The overview to the final report explains that an increasing number of people use digital comparison tools, a term used to cover price comparison websites and other intermediary services used by consumers to compare products or services from a range of businesses, and that such tools “are mostly a force for good: they make it easier for people to shop around, and improve competition - which is a spur to lower prices, higher quality, innovation and efficiency.” However, the report explains that more can be done to ensure that the benefits are felt as widely as possible and as such the CMA is taking steps and recommending other action by companies, regulators and the Government to make sure that improvements happen.
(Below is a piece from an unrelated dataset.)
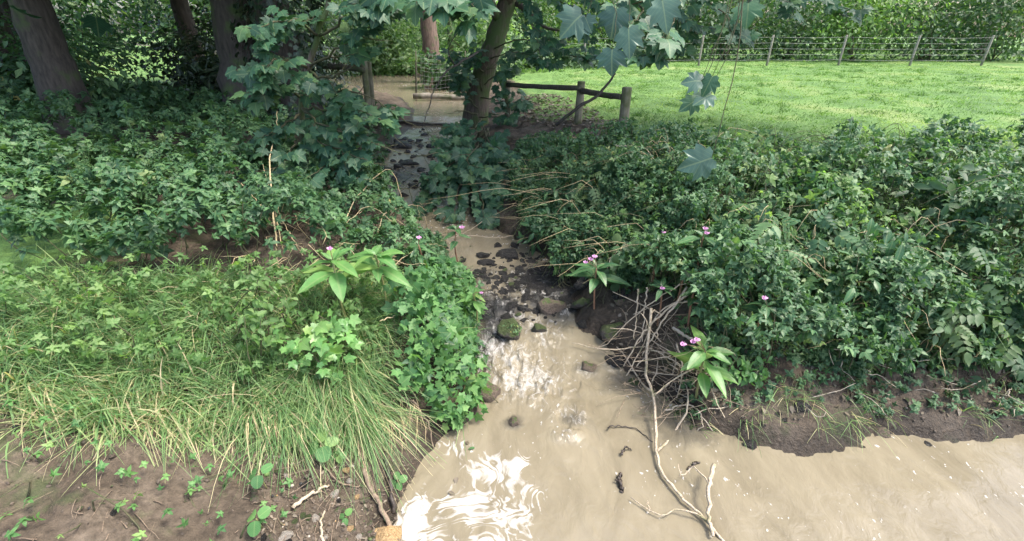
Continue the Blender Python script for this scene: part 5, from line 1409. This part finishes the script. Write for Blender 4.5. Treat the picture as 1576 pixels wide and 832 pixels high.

The CMA’s press release accompanying the final report lists what it deems to be the main recommendations put forward in the report, which includes that all sites should follow the CMA’s ground rules in that they should be clear, accurate, responsible and easy to use; that all sites should be clear about how they make money, how many deals they are displaying and how they are ordering the results; that all sites should be clear on how they protect personal information and how people can control such use; that it should be made as easy as possible for people to make effective comparisons or use different sites; and that all regulators with a stake in this area should work together to ensure people are well protected.

“While the impact of the study will vary by sector, and will also depend on the extent to which companies voluntarily adapt their practice, it is notable that the CMA is combining its wider recommendations with enforcement action,” concludes Becket McGrath, Partner at Cooley (UK) LLP. “The compatibility of most favoured nation clauses with competition law in other contexts has been a hotly-contested issue over recent years and it will be interesting to see how this case develops. It is unclear why only one firm has been singled out for investigation but inevitably other sites that use these clauses will be undertaking their own risk assessments. The CMA is presumably hoping that sites will also be considering their use of other clauses that the CMA has identified as potentially problematic, while not yet justifying investigations.”